I think all three, but it's hard to tell.

Knitting: I'm working on a shrug in Pakucho Organic Cotton. It's actually for String Bean, and I already told her that much because, well, I stink at keeping secrets. The worsted cotton is just the thing. I am making visible progress, it feels great, and I love the pattern so far. It's a perfect break from Irish Diamond. Just so I don't completely spoil any vestiges of surprise left, I'll wait to post progress shots until I've actually sent it.
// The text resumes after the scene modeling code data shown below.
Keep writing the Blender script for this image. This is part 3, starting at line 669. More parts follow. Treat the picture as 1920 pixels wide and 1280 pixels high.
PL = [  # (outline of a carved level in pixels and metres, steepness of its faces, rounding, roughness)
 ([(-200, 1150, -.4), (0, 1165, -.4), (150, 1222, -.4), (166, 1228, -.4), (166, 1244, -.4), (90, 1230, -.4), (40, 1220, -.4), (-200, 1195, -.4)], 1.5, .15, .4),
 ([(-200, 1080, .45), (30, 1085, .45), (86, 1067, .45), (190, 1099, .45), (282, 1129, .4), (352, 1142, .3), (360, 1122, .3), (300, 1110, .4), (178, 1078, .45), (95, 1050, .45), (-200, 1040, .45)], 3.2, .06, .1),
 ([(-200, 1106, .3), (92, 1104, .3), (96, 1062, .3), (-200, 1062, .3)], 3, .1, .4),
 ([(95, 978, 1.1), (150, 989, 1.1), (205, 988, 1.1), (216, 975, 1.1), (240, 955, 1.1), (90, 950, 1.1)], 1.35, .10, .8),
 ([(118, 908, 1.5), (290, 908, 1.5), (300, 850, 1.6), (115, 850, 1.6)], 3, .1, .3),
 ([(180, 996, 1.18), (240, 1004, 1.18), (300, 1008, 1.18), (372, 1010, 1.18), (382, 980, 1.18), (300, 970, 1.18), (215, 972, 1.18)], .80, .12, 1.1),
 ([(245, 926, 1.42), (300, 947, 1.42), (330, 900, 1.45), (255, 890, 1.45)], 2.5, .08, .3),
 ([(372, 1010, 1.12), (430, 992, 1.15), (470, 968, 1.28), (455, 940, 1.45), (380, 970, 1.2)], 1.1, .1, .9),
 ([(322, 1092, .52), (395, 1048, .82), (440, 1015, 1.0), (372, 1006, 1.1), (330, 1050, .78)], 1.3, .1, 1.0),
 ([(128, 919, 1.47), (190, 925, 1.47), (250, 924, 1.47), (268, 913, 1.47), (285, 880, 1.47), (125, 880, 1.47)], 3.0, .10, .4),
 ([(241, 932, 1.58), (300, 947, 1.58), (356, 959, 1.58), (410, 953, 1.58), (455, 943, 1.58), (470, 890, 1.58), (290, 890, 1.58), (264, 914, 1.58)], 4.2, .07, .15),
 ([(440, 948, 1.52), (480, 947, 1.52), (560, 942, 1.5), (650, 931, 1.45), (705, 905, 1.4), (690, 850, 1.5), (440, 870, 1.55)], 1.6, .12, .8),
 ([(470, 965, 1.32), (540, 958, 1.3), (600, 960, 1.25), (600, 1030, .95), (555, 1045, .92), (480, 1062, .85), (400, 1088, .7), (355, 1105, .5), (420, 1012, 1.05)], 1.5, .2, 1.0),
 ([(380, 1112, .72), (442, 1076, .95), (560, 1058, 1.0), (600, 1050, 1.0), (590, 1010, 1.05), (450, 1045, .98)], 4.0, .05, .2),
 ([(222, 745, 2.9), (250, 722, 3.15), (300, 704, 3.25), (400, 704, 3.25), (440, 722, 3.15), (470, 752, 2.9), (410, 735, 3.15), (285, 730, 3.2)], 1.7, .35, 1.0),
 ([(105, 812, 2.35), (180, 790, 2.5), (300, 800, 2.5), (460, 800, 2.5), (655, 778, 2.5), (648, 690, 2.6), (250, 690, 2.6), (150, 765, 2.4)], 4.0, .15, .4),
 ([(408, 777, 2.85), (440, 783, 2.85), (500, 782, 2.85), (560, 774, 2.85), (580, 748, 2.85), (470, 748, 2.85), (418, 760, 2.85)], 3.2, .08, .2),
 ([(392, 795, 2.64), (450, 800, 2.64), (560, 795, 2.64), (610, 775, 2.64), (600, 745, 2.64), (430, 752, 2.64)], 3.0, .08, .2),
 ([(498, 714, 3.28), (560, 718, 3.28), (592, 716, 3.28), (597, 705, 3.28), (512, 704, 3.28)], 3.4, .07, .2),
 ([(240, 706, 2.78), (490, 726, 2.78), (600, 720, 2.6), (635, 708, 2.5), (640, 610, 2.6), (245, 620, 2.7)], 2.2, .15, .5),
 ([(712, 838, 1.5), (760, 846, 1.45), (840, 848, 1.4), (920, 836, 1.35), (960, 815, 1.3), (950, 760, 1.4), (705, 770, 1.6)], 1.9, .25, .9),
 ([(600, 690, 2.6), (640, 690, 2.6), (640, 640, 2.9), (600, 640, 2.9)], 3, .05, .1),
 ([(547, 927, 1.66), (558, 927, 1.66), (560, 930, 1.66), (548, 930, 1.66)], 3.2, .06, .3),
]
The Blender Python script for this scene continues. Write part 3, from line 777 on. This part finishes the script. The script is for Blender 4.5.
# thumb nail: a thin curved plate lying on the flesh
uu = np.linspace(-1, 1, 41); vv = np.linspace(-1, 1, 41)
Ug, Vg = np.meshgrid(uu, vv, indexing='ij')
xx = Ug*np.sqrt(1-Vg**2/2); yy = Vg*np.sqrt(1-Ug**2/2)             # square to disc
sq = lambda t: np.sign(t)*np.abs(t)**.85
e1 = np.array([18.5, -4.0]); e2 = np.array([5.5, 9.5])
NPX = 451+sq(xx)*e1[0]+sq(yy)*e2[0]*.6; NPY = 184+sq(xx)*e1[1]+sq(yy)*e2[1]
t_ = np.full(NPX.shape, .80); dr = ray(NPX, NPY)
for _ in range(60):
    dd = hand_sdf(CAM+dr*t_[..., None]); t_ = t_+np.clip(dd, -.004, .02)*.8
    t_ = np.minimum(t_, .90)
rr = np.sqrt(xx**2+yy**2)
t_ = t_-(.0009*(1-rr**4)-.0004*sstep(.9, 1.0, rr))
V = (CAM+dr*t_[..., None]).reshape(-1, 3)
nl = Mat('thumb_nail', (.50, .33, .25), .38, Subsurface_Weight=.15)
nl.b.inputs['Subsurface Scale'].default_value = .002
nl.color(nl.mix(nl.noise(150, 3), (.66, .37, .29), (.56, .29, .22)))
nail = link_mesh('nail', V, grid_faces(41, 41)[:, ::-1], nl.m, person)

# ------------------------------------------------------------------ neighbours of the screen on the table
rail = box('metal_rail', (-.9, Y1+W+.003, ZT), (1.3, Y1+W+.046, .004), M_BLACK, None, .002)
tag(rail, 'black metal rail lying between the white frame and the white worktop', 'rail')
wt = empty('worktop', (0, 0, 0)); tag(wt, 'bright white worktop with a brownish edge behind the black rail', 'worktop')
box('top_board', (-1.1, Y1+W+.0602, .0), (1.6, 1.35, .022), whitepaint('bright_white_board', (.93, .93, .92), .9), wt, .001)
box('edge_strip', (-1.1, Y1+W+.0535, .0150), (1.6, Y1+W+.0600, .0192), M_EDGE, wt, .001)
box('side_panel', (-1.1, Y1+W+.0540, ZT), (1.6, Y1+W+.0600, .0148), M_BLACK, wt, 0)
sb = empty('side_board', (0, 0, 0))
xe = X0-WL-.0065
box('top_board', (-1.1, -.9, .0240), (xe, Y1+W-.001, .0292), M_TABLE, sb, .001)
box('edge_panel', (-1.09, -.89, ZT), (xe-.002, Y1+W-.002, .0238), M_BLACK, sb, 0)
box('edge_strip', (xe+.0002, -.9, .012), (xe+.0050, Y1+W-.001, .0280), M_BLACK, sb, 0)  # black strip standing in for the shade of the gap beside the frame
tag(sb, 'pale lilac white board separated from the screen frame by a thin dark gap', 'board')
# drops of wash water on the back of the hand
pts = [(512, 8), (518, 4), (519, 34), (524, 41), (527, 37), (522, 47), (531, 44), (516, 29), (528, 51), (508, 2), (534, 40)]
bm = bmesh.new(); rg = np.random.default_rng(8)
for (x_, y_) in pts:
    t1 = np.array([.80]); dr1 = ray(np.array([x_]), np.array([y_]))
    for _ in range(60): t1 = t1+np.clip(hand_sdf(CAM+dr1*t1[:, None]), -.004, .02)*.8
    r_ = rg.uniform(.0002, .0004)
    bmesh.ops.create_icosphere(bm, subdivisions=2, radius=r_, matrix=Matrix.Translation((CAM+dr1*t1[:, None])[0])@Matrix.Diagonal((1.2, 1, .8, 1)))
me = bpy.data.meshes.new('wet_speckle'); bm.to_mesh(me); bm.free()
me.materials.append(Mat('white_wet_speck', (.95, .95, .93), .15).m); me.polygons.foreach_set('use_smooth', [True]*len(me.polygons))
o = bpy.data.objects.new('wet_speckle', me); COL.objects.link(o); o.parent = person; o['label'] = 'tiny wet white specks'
Reading: I re-read Harry Potter and still loved it. Sure, there were things that bugged me, but overall, I was happy. Even better, Matt has decided to read it, so I won't have to ask him every day, "Are you REALLY not going to read it?" and lament that I can't say anything about the book (see above re: poor secret-keeping skills). He had said after finishing 6 that he was so mad about something that happened in the book (if you've read it, you know what it was) that he wouldn't read 7. He decided to reconsider, and I'm waiting for him to finish so I can talk about it. Incidentally, Rachel of Lickety Knit posted a link to her husband's blog. They did chapter-by-chapter commenting that was awesome. Plus, she has the US and UK versions of the books, so I'm not the only total dork who does (apologies, Rachel--you are clearly not a dork!). I am now reading a fluffy murder mystery to recover from all the Harry Potter. It's Putting on the Dog by I don't have the book with me so I've forgotten the author's name. It's not bad so far. The sleuth is a vet, and my main nitpick, besides that her boyfriend's a big whiner, is that she keeps leaving her dogs in her van and it's summer. And she always mentions that she's cracking the windows and leaving water, and she doesn't seem to be gone that long, but it still bugs me. DON'T LEAVE PETS OR CHILDREN IN THE CAR ON A HOT DAY, PEOPLE! Ahem.

Writing: Ha. I wish.

Cooking: Not at all, really. Too hot!

ETA: Lilah started stirring, so I hit publish quickly, and forgot a few things:

Stefaneener, I think the cooking spray method would be great for spanokopita. Yum, spanokopita. Do you have a good recipe for it?

Oh, and you guys all crack me up. Seriously.